Была арестована и председатель Исполкома общества В.А. Мойрова, которая активно участвовала в революционном движении и в 1917 г. выдвигалась в Учредительное собрание от меньшевистской фракции РСДРП. В 1934 г. Мойрова присутствовала в качестве делегата на международной конференции общества в Токио. У нее были изъяты французские журналы, которые она привезла из Японии. Поскольку в них содержались фотографии голодных детей в России, последовали обвинения в антисоветской агитации в СССР и за границей. Знакомство с рядом руководителей международной Лиги Красного Креста стали основанием для обвинений в шпионаже в пользу Англии и Японии. Представителям этих государств на конференции и в ходе встреч якобы передавались секретные сведения о мобилизационной подготовке, складах и т. д.

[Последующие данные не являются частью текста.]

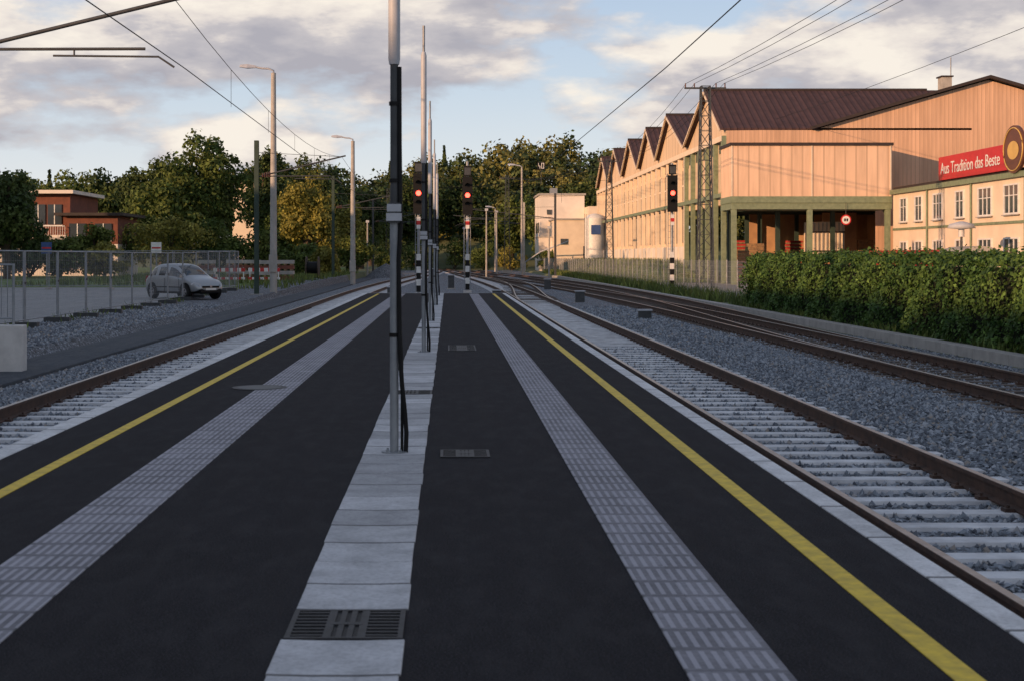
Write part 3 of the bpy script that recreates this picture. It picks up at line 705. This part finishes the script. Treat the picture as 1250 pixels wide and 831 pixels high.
for bx,by,nl,k in ((21.6,109,9,'pallet'),(23.2,111,11,'pallet'),(22.5,115,12,'crate'),(25.8,112,7,'pallet'),(30.2,110.5,7,'pallet'),(27.4,117,12,'crate'),(31.9,113,12,'pallet'),(24.6,106,5,'crate'),(29.2,105.5,6,'pallet')):
    mb=MB()
    for l in range(nl):
        z=-.41+l*.27; dx=random.uniform(-.06,.06)
        for q in range(3): mb.box(bx-.6+dx,bx+.6+dx,by-.4+q*.35,by-.3+q*.35,z,z+.09,'pallet')
        mb.box(bx-.6+dx,bx+.6+dx,by-.42,by+.42,z+.095,z+.24,k)
    mb.build('pallet_stack')
mb=MB(); mb.box(26.6,29.2,108.6,110.2,1.2,4.1,'cream'); 
for i in range(9): mb.box(26.65+i*.3,26.73+i*.3,108.52,108.595,1.25,4.05,'conc')
for z in (1.9,3.3): mb.box(26.58,29.22,108.48,108.515,z,z+.1,'roofd')
for x in (26.8,29.0): 
    for y in (108.8,110): mb.tube([(x,y,-.42),(x,y,1.2)],.07,'dkgrey',6)
mb.build('silo_container')
mb=MB(); mb.disc((27.75,102.85,4.1),(0,1,0),.36,.02,'red',24); mb.disc((27.75,102.835,4.1),(0,1,0),.27,.02,'white',24); mb.tube([(27.75,102.87,4.4),(27.75,102.87,5.3)],.02,'dkgrey',6)
mb.box(27.62,27.72,102.80,102.822,4.0,4.2,'black'); mb.box(27.78,27.88,102.80,102.822,4.0,4.2,'black'); mb.build('round_traffic_sign')
an=group('office_annex',(38,80,-.42))
mb=MB(); mb.box(31,45,50,102.7,-.42,5.85,'cream'); mb.build('walls',an)
mb=MB(); mb.box(30.75,45.1,49.8,102.75,5.852,6.15,'greenl'); mb.box(31.0,45,50,102.7,6.152,6.35,'roofd'); mb.box(30.92,30.998,50,102.6,3.35,3.5,'greenl')
mb.box(30.94,30.998,50,102.6,-.42,.5,'conc'); mb.build('roof_edge',an)
mb=MB()
ws=[(100.2,1.3),(97,1.3),(93.2,1.6),(89.2,1.3),(85,2.0),(81,2.0),(77,2.0),(72,2),(67,2),(62,2)]
for y,w in ws:
    for z0,z1 in ((3.95,5.45),(.9,2.5)):
        xw=30.97
        mb.box(xw-.02,30.998,y-w/2,y+w/2,z0,z1,'glass')
        f=.09
        for a,b,c,d in ((y-w/2-f,y+w/2+f,z1,z1+f),(y-w/2-f,y+w/2+f,z0-f,z0),(y-w/2-f,y-w/2,z0,z1),(y+w/2,y+w/2+f,z0,z1)): mb.box(xw-.08,30.999,a,b,c,d,'white')
        for t in ((.5,) if w<1.5 else (.33,.66)): mb.box(xw-.06,xw-.021,y-w/2+w*t-.035,y-w/2+w*t+.035,z0,z1,'white')
        mb.box(xw-.058,xw-.022,y-w/2,y+w/2,z0+(z1-z0)*.62,z0+(z1-z0)*.62+.05,'white')
        mb.box(30.8,30.9,y-w/2-.15,y+w/2+.15,z0-f-.06,z0-f-.005,'conc')
mb.build('windows',an)
mb=MB()
for y in (95.2,87.2,79): mb.tube([(30.9,y,-.3),(30.9,y,5.85)],.06,'greenl',8)
mb.build('downpipes',an)
sg=group('advertising_sign',(30.8,87,6.3))
mb=MB(); mb.box(30.80,30.92,81.2,92.6,6.30,7.75,'redsign'); mb.build('board',sg,bevel=.02)
mb=MB()
for y in (82.5,85,87.5,90,92): mb.tube([(30.95,y,6.3),(31.0,y,7.6)],.03,'dkgrey',5); mb.tube([(31.0,y,7.4),(32,y,6.35)],.025,'dkgrey',5)
mb.build('struts',sg)
def text(body,y,z,size,k,parent,x=30.78):
    cu=bpy.data.curves.new('lettering','FONT'); cu.body=body; cu.size=size; cu.extrude=.01; cu.align_x='CENTER'; cu.align_y='CENTER'
    tmp=bpy.data.objects.new('tmp',cu); COL.objects.link(tmp); bpy.context.view_layer.update()
    me=bpy.data.meshes.new_from_object(tmp.evaluated_get(bpy.context.evaluated_depsgraph_get())); bpy.data.objects.remove(tmp)
    me.materials.clear(); me.materials.append(M[k])
    o=bpy.data.objects.new('lettering',me); COL.objects.link(o); o.parent=parent
    Rm=Matrix(((0,0,-1),(-1,0,0),(0,1,0))); o.rotation_euler=Rm.to_euler(); o.location=Vector((x,y,z))-parent.location
    return o
text('Aus Tradition das Beste',87.2,6.98,1.02,'white',sg)
mb=MB()
vs=[];n=32
for q in (30.62,30.78):
    for j in range(n):
        w=2*math.pi*j/n; vs.append((q,79.9+1.5*math.cos(w),7.35+1.3*math.sin(w)))
mb.add(vs,[tuple(range(n)),tuple(range(n,2*n))]+[(j,(j+1)%n,n+(j+1)%n,n+j) for j in range(n)],'brownsign')
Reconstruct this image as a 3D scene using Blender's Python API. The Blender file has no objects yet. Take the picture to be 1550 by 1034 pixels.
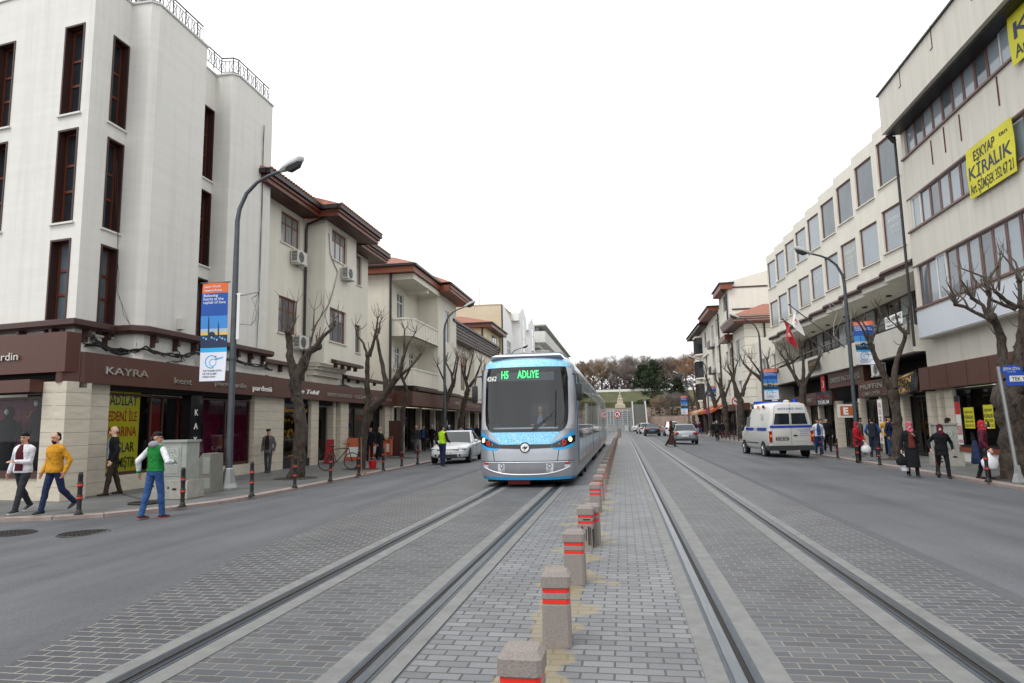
import bpy, bmesh, math, random
from mathutils import Vector, Matrix, Euler
rnd = random.Random(7)
sc = bpy.context.scene
C = sc.collection
PI = math.pi
V = Vector

# ------------------------------------------------------------------ camera
IW, IH, FPX, PITCH, YAW, ROLL, CAMH = 1550, 1034, 998.4, .12579, .16253, .01888, 1.57
_cy, _sy = math.cos(YAW), math.sin(YAW)
FWD = V((-_sy*math.cos(PITCH), _cy*math.cos(PITCH), math.sin(PITCH)))
_r0 = V((_cy, _sy, 0)); _u0 = _r0.cross(FWD)
RGT = math.cos(ROLL)*_r0 - math.sin(ROLL)*_u0
UPV = math.sin(ROLL)*_r0 + math.cos(ROLL)*_u0
cam = bpy.data.objects.new('camera', bpy.data.cameras.new('camera')); C.objects.link(cam)
cam.data.sensor_width = 36; cam.data.lens = FPX*36/IW; cam.data.clip_end = 3000
mw = Matrix((RGT, UPV, -FWD)).transposed().to_4x4(); mw.translation = V((0, 0, CAMH)); cam.matrix_world = mw
sc.camera = cam
EYE = V((0, 0, CAMH))
def ray(x, y): return FWD + RGT*((x-IW/2)/FPX) - UPV*((y-IH/2)/FPX)
def gnd(x, y, z=0.0):           # survey point on the ground
    d = ray(x, y); return EYE + d*((z-CAMH)/d.z)
SL, SR = 1.11, 1.14              # the road falls away from the tracks to both kerbs
def camber(x):
    if x < -5.2: return 1+(SL-1)*min(1, (-5.2-x)/3.2)
    if x > 3.4: return 1+(SR-1)*min(1, (x-3.4)/4.9)
    return 1.0
def Wp(p): p = V(p); return EYE+(p-EYE)*camber(p.x)
def at(x, y, Y):                # survey point at a distance Y down the street
    d = ray(x, y); return EYE + d*(Y/d.y)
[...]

После конференции в Токио в Саратове был создан научный эпидемиологический институт. Следствие объявило это происками иностранных разведок. Под видом якобы проведения научно-исследовательских работ сотрудники института должны были создавать возбудителей различных заболеваний и взрывчатых веществ, которыми должны снабжать террористические группы. Одновременно институт становился центром для будущего заражения воинских частей (ЦА ФСБ России. АСД Р-9765).

Документ № 34

На протяжении 1938 г. продолжались аресты высшего командного состава по обвинениям в принадлежности к так называемому военно-фашистскому заговору. 21 февраля 1938 г. был арестован начальник штаба БВО комдив А.М. Пере- мытов (см. Док. №№ 16, 33). Длительное время он был постоянно связан по службе с командармом 1-го ранга Беловым. Познакомились они в 1921 г., когда Перемытов являлся начальником штаба СКВО, а Белов командовал 9-й Донской дивизией. Уже тогда они обсуждали тему подавления крестьянских выступлений и пришли к мнению, что восставшие были честными крестьянами, недовольными политикой советской власти. Затем Перемытов преподавал в Академии им. Фрунзе, а в мае 1936 г. Белов пригласил его начальником штаба в МВО.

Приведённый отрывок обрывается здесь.